++++ Supplied information
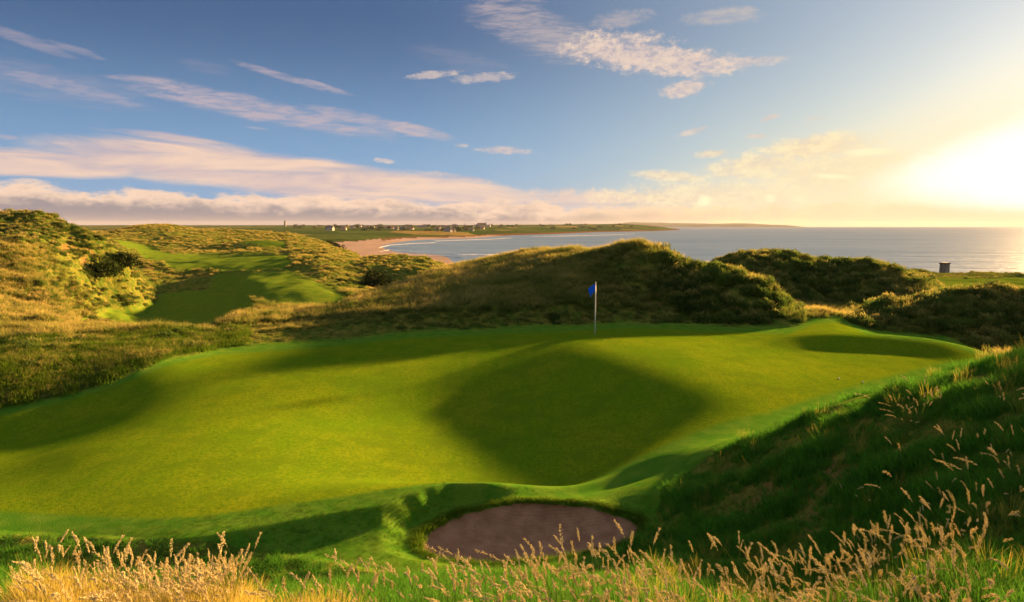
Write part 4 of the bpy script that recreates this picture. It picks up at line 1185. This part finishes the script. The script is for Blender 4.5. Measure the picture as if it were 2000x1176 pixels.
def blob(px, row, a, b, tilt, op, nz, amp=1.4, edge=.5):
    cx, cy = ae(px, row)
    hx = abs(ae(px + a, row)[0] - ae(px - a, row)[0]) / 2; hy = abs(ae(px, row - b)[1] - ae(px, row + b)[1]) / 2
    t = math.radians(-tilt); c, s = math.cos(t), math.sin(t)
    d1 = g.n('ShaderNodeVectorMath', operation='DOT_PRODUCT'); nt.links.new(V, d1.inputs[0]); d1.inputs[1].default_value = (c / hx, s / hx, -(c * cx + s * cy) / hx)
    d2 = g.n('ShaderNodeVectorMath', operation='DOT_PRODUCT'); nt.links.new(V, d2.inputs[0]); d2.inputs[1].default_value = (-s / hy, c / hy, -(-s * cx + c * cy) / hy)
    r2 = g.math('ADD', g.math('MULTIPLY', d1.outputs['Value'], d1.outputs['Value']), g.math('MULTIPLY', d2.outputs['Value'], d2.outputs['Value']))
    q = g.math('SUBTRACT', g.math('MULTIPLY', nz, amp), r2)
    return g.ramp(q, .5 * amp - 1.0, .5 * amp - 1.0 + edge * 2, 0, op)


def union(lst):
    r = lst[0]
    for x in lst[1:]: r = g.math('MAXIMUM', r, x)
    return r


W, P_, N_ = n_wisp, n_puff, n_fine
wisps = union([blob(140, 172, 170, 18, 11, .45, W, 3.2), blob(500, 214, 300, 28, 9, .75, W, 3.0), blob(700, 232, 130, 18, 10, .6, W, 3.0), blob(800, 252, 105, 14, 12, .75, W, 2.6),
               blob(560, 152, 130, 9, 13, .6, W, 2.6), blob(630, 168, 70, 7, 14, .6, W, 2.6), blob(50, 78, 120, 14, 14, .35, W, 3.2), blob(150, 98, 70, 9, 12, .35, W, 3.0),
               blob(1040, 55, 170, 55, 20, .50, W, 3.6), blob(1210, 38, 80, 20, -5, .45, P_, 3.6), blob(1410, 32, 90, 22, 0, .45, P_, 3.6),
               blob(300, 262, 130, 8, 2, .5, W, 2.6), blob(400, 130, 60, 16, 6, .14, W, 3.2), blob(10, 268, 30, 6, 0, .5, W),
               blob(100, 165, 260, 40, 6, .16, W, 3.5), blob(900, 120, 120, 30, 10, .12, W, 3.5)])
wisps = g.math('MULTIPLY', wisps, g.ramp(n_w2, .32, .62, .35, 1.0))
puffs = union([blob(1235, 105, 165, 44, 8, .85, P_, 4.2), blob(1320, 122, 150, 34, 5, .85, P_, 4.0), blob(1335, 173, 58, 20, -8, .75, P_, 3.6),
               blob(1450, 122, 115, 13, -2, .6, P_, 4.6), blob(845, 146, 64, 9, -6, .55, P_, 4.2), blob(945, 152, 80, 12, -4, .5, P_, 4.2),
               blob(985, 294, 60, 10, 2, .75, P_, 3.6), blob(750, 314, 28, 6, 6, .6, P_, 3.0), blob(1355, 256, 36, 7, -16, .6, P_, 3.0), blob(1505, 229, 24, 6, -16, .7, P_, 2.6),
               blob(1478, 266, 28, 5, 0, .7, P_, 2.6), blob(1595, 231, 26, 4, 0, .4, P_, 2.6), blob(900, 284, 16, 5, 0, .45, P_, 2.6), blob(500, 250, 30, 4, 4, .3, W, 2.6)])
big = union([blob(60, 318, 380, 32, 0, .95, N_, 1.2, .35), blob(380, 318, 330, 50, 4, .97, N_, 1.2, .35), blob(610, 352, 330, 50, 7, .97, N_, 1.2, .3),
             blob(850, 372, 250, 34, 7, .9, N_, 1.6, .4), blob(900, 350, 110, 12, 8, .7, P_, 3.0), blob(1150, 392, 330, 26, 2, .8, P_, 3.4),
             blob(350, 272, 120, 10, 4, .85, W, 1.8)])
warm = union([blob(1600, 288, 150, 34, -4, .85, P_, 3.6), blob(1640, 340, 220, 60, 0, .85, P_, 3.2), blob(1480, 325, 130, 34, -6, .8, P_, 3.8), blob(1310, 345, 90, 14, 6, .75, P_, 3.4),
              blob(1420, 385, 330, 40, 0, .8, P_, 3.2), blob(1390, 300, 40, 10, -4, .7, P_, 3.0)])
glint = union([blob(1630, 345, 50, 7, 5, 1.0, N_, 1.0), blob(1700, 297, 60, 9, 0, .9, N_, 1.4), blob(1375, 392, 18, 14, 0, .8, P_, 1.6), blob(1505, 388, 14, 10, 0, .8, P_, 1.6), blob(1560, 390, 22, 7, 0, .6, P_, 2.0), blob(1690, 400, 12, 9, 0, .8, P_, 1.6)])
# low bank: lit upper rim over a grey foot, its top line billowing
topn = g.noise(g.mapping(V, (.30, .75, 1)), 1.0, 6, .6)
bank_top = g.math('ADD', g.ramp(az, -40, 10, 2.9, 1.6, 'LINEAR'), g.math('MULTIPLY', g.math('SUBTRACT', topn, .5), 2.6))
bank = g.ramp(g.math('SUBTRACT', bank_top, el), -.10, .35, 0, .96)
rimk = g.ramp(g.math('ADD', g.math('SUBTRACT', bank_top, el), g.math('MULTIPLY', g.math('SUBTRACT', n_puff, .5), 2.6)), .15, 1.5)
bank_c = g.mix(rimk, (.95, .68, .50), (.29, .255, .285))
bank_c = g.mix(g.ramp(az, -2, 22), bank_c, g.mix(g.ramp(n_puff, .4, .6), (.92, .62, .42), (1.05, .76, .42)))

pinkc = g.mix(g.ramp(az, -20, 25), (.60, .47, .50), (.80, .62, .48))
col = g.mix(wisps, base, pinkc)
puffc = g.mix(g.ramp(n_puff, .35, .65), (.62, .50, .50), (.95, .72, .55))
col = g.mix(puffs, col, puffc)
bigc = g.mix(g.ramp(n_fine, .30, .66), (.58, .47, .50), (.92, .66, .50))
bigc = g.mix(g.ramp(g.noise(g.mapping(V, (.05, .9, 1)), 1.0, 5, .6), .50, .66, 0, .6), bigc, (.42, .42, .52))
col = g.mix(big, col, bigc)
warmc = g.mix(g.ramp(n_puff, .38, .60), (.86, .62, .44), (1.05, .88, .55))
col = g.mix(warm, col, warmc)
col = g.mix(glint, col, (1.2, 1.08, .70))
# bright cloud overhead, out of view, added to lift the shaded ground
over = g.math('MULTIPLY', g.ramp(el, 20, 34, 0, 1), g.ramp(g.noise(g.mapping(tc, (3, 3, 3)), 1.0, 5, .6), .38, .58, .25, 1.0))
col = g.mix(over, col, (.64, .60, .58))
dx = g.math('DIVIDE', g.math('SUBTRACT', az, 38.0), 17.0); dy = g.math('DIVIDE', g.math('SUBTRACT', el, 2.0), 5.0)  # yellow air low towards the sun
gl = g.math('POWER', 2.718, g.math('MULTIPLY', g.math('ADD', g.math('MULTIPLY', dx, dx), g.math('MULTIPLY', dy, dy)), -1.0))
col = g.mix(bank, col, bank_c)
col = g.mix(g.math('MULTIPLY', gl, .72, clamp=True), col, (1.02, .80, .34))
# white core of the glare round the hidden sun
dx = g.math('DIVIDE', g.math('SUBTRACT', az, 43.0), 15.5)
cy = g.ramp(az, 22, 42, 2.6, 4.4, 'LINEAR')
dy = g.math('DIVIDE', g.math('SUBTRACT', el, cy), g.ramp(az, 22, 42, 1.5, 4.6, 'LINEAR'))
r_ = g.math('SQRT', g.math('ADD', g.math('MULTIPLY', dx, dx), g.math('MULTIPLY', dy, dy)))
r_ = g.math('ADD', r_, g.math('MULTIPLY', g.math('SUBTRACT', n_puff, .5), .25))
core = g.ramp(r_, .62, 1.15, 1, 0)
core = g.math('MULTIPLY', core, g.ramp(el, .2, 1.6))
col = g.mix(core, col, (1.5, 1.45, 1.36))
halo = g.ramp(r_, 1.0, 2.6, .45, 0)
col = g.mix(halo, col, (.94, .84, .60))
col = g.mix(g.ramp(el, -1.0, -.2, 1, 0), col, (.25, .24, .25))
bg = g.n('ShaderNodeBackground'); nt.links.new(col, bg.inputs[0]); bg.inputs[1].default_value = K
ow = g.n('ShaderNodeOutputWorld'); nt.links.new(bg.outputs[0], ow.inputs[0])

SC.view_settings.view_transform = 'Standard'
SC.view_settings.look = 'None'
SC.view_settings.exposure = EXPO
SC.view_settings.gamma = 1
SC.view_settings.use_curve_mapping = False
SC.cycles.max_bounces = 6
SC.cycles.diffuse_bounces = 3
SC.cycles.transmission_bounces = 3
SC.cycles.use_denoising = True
++++++++
++++ Supplied information
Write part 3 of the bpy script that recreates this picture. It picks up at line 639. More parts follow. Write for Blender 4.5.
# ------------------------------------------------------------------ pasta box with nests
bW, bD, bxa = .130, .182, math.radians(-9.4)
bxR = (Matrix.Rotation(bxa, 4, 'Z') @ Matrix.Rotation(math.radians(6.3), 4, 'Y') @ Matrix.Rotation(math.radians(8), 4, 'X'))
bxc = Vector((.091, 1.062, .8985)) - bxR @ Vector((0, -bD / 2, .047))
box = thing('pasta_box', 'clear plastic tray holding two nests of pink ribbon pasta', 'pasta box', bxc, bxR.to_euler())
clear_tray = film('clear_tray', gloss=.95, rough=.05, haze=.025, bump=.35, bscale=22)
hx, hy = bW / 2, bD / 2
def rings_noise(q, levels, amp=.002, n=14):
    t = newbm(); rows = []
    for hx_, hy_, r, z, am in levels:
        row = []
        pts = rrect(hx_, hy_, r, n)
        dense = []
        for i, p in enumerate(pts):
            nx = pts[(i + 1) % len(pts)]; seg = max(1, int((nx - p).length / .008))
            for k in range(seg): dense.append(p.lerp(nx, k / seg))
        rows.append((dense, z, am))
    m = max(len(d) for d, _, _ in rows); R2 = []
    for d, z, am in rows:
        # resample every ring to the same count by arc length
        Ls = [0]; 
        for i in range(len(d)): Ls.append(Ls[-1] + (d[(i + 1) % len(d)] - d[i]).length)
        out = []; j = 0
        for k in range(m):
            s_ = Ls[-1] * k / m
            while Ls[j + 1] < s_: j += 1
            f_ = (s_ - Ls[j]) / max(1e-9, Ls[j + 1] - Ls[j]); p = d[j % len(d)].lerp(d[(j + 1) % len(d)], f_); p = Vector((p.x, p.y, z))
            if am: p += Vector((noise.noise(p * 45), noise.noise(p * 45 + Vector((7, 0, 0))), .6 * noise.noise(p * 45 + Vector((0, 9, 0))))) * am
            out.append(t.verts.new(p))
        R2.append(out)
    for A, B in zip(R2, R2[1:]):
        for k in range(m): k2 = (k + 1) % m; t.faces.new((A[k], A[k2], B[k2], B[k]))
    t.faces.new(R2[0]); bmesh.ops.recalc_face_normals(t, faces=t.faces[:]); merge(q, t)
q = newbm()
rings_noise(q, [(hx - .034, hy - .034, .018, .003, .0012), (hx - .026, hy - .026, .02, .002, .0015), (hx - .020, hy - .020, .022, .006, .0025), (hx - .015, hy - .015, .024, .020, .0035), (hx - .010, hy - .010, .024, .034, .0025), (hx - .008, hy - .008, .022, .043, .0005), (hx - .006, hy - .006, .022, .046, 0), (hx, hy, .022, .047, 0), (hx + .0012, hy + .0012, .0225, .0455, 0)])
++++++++
- _What the task asks_
Where a line of the data holds "Write", show that line.

- _Answer for the task_
Write part 4 of the bpy script that recreates this picture. It picks up at line 1185. This part finishes the script. The script is for Blender 4.5. Measure the picture as if it were 2000x1176 pixels.
Write part 3 of the bpy script that recreates this picture. It picks up at line 639. More parts follow. Write for Blender 4.5.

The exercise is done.